Now, there are some people in this world who can read something screamingly hilarious with a straight face and not so much as a quiver of the voice. I salute them (except when they’re beating me at the dictionary game) but I will never be one of them.
Indeed, it is not unknown in my family of origin for the reader to have a few stabs at getting through the funny passage, repeatedly dissolve in laughter as they approach the really good bit, and eventually have the book prised from their quivering grasp because the rest of the family is now desperate to know how the sentence ends.
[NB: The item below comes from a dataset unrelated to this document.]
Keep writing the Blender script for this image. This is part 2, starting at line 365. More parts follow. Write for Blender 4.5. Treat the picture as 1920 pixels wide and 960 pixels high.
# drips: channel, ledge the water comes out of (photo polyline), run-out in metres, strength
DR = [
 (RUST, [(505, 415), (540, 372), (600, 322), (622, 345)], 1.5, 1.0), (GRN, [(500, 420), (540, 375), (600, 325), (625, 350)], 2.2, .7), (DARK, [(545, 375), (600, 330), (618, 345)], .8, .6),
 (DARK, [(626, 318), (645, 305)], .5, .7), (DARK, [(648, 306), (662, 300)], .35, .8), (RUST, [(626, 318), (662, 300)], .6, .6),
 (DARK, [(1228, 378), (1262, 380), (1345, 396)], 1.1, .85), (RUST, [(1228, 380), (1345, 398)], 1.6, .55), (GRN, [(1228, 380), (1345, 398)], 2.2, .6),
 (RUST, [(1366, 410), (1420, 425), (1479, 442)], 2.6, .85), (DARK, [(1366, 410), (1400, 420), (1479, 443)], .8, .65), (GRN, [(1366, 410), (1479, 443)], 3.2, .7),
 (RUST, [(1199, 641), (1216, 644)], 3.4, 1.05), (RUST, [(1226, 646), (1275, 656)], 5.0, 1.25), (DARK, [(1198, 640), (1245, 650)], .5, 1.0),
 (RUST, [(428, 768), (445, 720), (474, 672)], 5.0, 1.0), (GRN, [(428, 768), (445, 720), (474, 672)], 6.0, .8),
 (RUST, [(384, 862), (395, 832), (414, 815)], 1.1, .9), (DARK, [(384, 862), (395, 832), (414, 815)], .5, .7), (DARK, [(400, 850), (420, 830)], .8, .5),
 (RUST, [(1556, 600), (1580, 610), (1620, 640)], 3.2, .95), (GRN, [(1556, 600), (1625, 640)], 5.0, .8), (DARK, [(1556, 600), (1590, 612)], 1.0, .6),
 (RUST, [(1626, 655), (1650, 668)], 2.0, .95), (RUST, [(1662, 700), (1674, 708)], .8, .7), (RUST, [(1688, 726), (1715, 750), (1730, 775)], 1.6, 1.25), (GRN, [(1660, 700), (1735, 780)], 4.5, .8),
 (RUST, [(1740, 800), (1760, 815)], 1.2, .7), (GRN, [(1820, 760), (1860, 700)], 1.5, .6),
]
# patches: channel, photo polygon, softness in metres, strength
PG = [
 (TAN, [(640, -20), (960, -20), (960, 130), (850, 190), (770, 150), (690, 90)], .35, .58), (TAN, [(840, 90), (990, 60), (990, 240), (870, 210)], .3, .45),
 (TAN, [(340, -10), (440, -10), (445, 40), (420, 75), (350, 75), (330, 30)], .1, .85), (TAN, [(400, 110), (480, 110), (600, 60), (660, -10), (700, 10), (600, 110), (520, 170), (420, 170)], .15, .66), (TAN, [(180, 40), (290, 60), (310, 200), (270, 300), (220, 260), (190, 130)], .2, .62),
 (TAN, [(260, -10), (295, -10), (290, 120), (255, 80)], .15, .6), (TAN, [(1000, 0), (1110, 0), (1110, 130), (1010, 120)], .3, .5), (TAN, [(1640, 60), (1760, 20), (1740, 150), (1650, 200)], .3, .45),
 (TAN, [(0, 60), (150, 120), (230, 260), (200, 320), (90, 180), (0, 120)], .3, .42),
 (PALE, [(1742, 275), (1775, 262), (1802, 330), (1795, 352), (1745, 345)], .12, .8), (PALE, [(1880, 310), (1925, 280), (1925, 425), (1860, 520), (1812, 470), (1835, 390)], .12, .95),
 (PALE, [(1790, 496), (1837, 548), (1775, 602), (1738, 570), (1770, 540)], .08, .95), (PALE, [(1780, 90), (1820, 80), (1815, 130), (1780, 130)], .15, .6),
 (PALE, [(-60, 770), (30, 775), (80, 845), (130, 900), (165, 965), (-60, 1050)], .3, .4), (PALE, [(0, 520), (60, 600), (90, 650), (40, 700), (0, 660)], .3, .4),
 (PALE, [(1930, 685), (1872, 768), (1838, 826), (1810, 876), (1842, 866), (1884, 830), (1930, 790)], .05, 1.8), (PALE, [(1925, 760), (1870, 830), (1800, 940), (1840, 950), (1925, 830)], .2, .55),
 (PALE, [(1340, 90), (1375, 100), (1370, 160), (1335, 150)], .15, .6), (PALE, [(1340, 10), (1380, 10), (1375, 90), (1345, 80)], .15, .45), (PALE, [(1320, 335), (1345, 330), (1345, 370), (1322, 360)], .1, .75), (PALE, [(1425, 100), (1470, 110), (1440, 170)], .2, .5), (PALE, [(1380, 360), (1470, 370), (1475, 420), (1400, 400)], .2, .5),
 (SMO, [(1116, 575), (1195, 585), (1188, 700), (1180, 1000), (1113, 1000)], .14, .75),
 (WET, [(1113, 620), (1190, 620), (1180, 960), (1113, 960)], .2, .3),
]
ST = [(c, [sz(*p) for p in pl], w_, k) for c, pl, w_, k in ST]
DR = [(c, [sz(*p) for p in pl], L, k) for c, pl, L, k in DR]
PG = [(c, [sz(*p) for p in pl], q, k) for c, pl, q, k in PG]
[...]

I can even recall one occasion where nearly everyone in the family had had a go at the book before someone could be found capable of reading the whole passage in a passably intelligible voice.
Somehow a passage that will merely make you snort or chuckle when read to yourself is magnified in hilarity when sharing it with others. Truly, it is more blessed to give than to receive…
What had me weeping with laughter (not to mention gurgling my words in a most unladylike manner) was an excerpt from Full Moon by my hero P.G. Wodehouse, which the cunning-as-serpents publishers inserted in the back of Carry On, Jeeves with no consideration as to whether readers of the second title would necessarily have access to the first, now tantalisingly dangled before them.
However.
The scene is Blandings Castle. Clarence, Earl of Emsworth, is having a peaceful listen to his prize pig’s breathing before bed when his brother-in-law Egbert pops up.
‘Ah, Egbert,’ he said, courteously uncoiling himself.
Going for a stroll to stretch his legs after his long journey, Colonel Wedge had supposed himself to be alone with Nature. The shock of discovering that what he had taken for a pile of old clothes was alive and a relation by marriage caused him to speak a little sharply.
And this is how the Colonel reports it to his wife:
“Where do you think I found him just now? Down at the pigsty. I noticed something hanging over the rail, and thought the pig man must have left his overalls there, and then it suddenly reared itself up like a cobra and said “Ah, Egbert.” Gave me a nasty shock. I nearly swallowed my cigar. Questioned as to what the deuce he thought he was playing at, he said he was listening to his pig.”
“Listening to his pig?”
“I assure you. And what, you will ask, was the pig doing? Singing? Reciting ‘Dangerous Dan McGrew’? Nothing of the kind. Just breathing.”
When was the last time you laughed until the tears ran down your cheeks? If not Wodehouse, then who? All recommendations hailed with cries of delight!